La ministre des Entreprises publiques Lynn Brown, proche du chef de l'Etat, a elle démenti avoir couvert la moindre irrégularité chez Eskom. "Nous ne pouvons pas encore dire que des fautes y ont été commises", a-t-elle assuré.
Cette semaine, la controverse a rebondi avec le témoignage de l'ancien PDG de la compagnie ferroviaire nationale (Prasa).
Lui-même soupçonné de malversations, Lucky Montana s'est défendu en racontant comment les Gupta avaient tenté d'influencer un juteux contrat de trains. "Mais ils n'étaient pas les seuls", a-t-il ajouté, accusant le Congrès national africain (ANC) au pouvoir d'avoir lui aussi exigé sa part du gâteau...
'Faillite ?'
Le nouveau patron de l'ANC, Cyril Ramaphosa, a réagi mi-janvier à ce grand déballage en remaniant la direction d'Eskom.
Ancien syndicaliste reconverti en richissime homme d'affaires, le probable successeur de Jacob Zuma à la tête de l'Afrique du Sud a promis de nettoyer le pays et son parti de la corruption, qui pèse de plus en plus sur l'économie et les marchés.
Mardi, Eskom a présenté des résultats provisoires inquiétants.
Ses bénéfices ont reculé de 34% en un an, ses réserves de liquidités ont fondu et sa dette n'en finit pas de se creuser, estimée à 370 milliards de rands (25 milliards d'euros).
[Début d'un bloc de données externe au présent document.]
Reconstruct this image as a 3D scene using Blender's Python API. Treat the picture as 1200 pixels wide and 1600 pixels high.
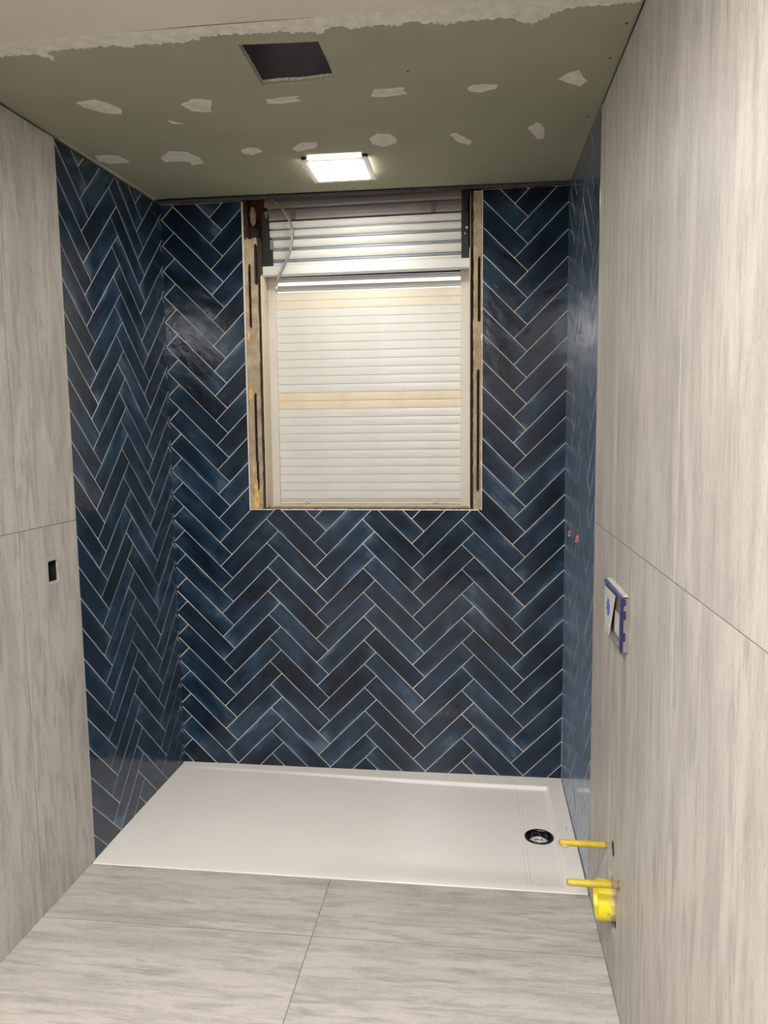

"La gouvernance de l'entreprise est la cause de notre problème de liquidités", a résumé son nouveau patron, Phakamani Hadebe.
Dans la foulée, deux agences de notation, Moody's et Fitch ont abaissé la note financière d'Eskom en raison de "la détérioration de sa situation en terme de finances et de liquidités".
Pour le gouvernement sud-africain, il y a désormais urgence à redresser les comptes de la compagnie.
Une première décision se dessine déjà, l'abandon du projet de construction de nouvelles centrales nucléaires défendu par Jacob Zuma, largement jugé hors-de-prix. "Nous avons des capacités de production excédentaires et nous n'avons pas d'argent", a confié M. Ramaphosa à Davos (Suisse).
"Si Eskom devait faire faillite", a mis en garde le ministre des Finances Malusi Gigaba, "il n'y aura plus de monnaie ni d'économie sud-africaine".